2. A printing apparatus which performs digital printing on one or both surfaces of a sheet, comprising:

a cylinder configured to hold sheets and transfer the sheets one by one continuously;

a printing unit configured to perform printing on the sheet transferred by the cylinder;

a feeder configured to supply the sheets one by one to the cylinder;

a speed reducer, for the feeder, configured to switch a speed of the feeder between a case in which printing is performed on one surface of the sheet and a case in which printing is performed on both surfaces of the sheet,

a driver configured to drive the cylinder; and

a drive connector configured to transmit power from the driver to the feeder via a transmission member and the speed reducer,

wherein when printing is performed on one surface of the sheet, the feeder is driven at a first supply speed at which the sheets are supplied to the cylinder one by one continuously, and the cylinder is driven at a transfer speed at which the sheets supplied from the feeder one by one continuously are transferred, and

when printing is performed on both surfaces of the sheet, the cylinder is driven at the transfer speed and the feeder is driven at a second supply speed which is ½ the first supply speed.

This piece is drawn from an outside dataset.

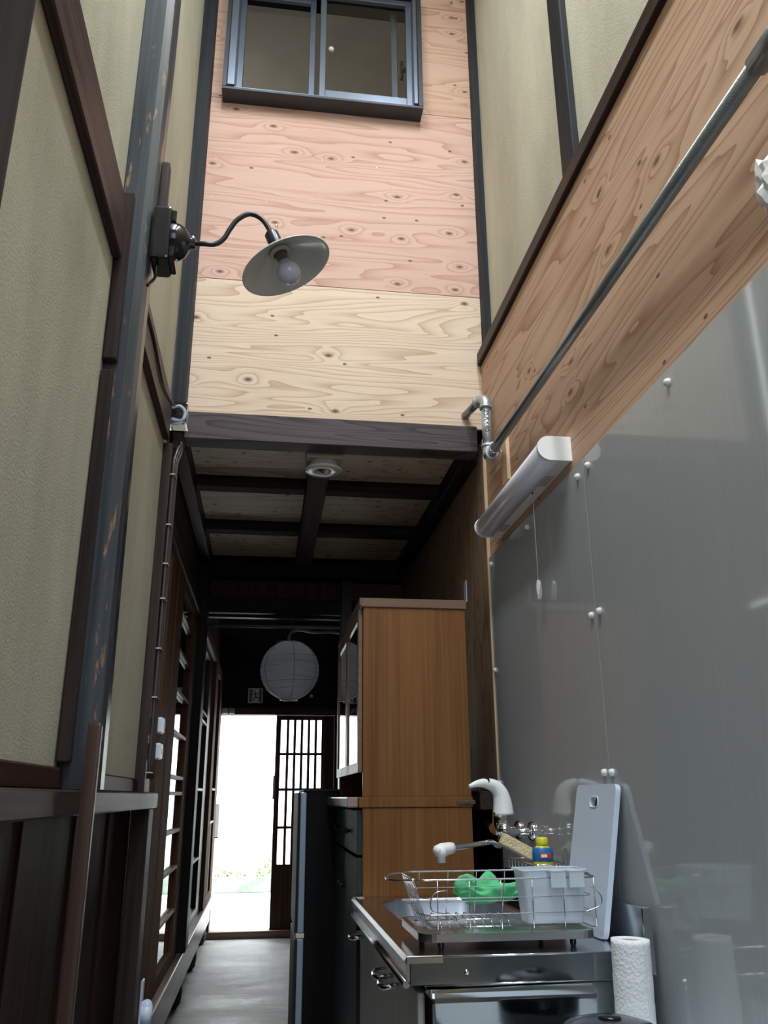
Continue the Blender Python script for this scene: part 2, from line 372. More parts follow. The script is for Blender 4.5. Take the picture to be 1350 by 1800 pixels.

3. A printing apparatus which performs digital printing on one or both surfaces of a sheet comprising:

a cylinder configured to hold sheets and transfer the sheets one by one continuously;

a printing unit configured to perform printing on the sheet transferred by the cylinder;

a feeder configured to supply the sheets one by one to the cylinder;

a speed switch, for the feeder, configured to switch a speed of the feeder between a case in which printing is performed on one surface of the sheet and a case in which printing is performed on both surfaces of the sheet; and

a first driver configured to drive the cylinder,

wherein when printing is performed on one surface of the sheet, the feeder is driven at a first supply speed at which the sheets are supplied to the cylinder one by one continuously, and the cylinder is driven at a transfer speed at which the sheets supplied from the feeder one by one continuously are transferred,

when printing is performed on both surfaces of the sheet, the cylinder is driven at the transfer speed and the feeder is driven at a second supply speed which is ½ the first supply speed, and

the speed switch includes a second driver, for the feeder, which is constituted separately from the first driver and drives the feeder at one of the first supply speed and the second supply speed.

4. The printing apparatus which performs digital printing on one or both surfaces of a sheet, comprising:

a cylinder configured to hold sheets and transfer the sheets one by one continuously,

a printing unit configured to perform printing on the sheet transferred by the cylinder,

a feeder configured to supply the sheets one by one to the cylinder;

a speed switch, for the feeder, configured to switch a speed of the feeder between a case in which printing is performed on one surface of the sheet and a case in which printing is performed on both surfaces of the sheet;

a register configured to adjust a position of the sheet in the transfer direction and a position in a lateral direction perpendicular to the transfer direction while the sheet is supplied from the feeder to the cylinder; and

an operation switch, for the register, configured to switch an operation of the register between the case in which printing is performed on one surface of the sheet and the case in which printing is performed on both surfaces of the sheet,

wherein when printing is performed on one surface of the sheet, the feeder is driven at a first supply speed at which the sheets are supplied to the cylinder one by one continuously, and the cylinder is driven at a transfer speed at which the sheets supplied from the feeder one by one continuously are transferred, and

when printing is performed on both surfaces of the sheet, the cylinder is driven at the transfer speed and the feeder is driven at a second supply speed which is ½ the first supply speed.